Wednesday, July 11, 2007

Introduction #2

Karen here, from Reason Enough and also Haiku! Gesundheit. I've been collecting Worst Mother Points [WMP] for over eight years! When not earning WMPs, I work full-time (although, luckily, quite often from home), play hockey, dream of renovating our kitchen, and live for the day one of my boys, currently aged 81/2 and 61/2, will declare absolutely that I am the Worst Mama Ever.

Mama After Midnight

My all-time worst parenting takes place after 12 AM. I don't function well woken out of sound sleep. My usually censored Mama-language falls to the way-side and the modicum of patience I display during the day is completely lost.
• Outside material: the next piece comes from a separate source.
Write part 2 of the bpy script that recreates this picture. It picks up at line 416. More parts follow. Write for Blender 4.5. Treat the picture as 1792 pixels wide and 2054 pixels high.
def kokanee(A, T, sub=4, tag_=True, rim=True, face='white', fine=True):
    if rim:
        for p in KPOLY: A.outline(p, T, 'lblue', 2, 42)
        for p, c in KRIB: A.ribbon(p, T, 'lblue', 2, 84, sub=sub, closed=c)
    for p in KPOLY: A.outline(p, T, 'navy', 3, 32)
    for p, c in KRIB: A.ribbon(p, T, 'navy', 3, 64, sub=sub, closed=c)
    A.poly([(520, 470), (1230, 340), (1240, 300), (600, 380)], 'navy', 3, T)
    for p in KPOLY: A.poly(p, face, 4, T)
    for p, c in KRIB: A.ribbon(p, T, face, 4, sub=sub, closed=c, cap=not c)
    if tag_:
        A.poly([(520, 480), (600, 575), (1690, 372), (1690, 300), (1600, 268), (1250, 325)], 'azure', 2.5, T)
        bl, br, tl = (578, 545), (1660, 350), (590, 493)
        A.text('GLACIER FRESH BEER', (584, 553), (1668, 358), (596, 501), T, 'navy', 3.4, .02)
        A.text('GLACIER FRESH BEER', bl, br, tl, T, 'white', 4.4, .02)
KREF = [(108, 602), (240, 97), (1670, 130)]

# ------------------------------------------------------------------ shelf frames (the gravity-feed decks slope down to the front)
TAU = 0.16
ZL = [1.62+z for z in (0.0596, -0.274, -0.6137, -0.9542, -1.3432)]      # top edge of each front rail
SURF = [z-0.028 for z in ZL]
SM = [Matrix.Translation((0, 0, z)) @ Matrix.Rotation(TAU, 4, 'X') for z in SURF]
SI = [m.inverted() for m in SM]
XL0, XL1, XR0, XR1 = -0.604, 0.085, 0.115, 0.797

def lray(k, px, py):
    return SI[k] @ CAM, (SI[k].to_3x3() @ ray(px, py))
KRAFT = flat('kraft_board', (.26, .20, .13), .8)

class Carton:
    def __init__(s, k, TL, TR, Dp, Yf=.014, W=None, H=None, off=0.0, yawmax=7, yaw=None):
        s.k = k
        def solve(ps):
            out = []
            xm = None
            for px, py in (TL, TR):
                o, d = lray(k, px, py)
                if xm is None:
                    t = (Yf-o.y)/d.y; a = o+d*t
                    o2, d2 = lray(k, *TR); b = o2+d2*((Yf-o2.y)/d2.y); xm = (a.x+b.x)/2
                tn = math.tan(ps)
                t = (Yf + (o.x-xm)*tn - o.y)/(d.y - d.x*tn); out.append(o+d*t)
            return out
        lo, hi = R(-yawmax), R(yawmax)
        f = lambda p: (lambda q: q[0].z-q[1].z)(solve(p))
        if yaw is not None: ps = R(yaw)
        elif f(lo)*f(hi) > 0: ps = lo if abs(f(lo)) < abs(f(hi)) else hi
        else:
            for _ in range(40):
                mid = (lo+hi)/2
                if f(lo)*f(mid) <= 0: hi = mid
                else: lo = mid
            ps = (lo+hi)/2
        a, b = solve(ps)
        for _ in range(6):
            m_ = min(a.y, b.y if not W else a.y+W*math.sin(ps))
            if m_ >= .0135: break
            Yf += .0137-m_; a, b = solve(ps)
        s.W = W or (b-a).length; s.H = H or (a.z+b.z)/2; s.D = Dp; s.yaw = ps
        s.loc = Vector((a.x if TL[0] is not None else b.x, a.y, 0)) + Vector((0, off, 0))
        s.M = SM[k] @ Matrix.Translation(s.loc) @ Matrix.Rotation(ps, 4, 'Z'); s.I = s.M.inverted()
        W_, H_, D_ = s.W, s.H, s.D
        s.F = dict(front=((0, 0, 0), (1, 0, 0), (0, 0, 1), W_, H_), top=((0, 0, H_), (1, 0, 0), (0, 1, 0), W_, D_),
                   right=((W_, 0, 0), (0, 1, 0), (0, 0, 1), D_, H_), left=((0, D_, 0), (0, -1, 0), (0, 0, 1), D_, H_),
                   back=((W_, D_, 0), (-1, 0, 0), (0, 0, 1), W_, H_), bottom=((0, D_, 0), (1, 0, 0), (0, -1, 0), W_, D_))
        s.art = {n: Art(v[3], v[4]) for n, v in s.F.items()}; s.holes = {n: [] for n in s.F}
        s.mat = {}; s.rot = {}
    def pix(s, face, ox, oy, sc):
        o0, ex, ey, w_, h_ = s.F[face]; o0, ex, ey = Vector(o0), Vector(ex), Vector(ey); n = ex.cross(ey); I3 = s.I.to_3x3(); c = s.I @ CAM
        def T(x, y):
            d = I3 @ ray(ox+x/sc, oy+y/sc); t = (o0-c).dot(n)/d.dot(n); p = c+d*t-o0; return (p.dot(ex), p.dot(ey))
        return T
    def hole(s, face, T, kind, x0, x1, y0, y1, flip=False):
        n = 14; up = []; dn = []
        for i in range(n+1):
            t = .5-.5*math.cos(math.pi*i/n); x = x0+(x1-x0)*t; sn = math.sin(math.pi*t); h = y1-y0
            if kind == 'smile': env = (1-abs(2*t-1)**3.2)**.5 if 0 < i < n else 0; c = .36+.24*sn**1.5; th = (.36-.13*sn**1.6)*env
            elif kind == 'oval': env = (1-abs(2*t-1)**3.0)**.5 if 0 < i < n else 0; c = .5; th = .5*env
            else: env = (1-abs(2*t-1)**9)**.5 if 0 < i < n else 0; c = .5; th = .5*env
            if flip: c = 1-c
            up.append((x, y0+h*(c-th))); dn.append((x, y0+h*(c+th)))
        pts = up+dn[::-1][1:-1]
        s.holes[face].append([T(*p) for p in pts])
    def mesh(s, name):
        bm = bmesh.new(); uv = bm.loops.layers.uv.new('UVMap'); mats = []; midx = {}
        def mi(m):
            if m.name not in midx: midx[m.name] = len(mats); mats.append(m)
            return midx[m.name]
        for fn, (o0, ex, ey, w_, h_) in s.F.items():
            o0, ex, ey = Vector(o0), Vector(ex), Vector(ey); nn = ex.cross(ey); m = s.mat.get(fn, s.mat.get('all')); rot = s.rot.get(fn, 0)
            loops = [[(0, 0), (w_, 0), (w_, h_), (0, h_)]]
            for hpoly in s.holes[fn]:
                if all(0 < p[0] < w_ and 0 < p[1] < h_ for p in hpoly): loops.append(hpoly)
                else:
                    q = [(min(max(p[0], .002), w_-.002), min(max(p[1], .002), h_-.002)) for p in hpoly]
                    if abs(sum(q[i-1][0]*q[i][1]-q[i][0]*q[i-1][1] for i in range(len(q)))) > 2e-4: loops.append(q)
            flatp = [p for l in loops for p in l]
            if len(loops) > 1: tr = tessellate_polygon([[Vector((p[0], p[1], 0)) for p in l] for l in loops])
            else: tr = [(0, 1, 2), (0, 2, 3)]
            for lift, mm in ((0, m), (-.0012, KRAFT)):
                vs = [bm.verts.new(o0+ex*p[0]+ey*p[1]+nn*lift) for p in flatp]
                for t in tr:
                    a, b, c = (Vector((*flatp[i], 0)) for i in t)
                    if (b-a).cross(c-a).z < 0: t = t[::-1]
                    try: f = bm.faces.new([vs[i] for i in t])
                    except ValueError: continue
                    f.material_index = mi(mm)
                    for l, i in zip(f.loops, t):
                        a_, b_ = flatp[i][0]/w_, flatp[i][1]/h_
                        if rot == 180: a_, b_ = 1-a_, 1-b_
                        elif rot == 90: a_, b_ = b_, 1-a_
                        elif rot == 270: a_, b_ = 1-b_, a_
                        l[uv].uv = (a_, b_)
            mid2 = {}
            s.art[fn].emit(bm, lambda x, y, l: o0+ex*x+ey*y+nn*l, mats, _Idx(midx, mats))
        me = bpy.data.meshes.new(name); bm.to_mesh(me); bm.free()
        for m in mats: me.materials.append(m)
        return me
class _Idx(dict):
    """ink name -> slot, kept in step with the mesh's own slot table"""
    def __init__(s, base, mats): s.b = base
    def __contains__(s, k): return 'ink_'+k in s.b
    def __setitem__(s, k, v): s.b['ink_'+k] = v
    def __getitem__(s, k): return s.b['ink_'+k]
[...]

The sound of size 8 feet pound solidly against the creaking wood floors in the wee hours. I open one eye to realize the face of my 4 AND A HALF year old daughter, eyes at half mast.

"Can I sleep here?"

"Are you [censored] kidding me? It is 2 o'clock in the [censored] morning. Get back to bed."

"But Mama..." The excuses cycle through her mind hitting the anticipated reactions in her little head. Bad dream? Tummy ache? Can't stop coughing?
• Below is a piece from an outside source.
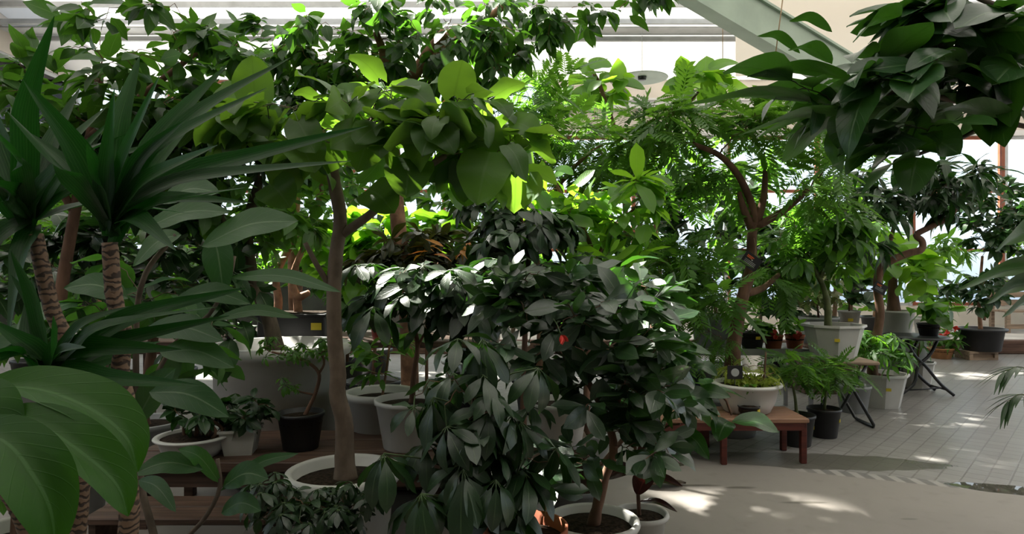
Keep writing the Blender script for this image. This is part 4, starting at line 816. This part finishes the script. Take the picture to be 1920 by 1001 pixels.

"There isn't anything to discuss." I say. "Just go back to bed."

"Ok, Mama."

And I sit up in bed wondering how 30 pounds of person can possibly make that much noise.

Thursday, July 5, 2007


Hi, I'm Epiphany Alone. I write a personal blog called Abandon Hope, which launched in March 2006. I also contribute to Haiku! Gesundheit. which is written entirely (posts and comments) in haiku, and also to Erotimama which is an erotica site written for and by moms. Besides spending entirely too much time on the Internet, I am a stay-at-home mom to two girls, ages 4 1/2 and 1, own a technology consulting business, and a part-time college student.

I find among my friends off the 'Net, we spend a good amount of time sharing what we deem our less than stellar parenting moments. Sometimes these are funny stories. Sometimes they're not. Parenting is really hard stuff. This space is intended as a community to remind us that despite our insecurities (and what our kids say) we're not, in fact, the Worst Mama Ever.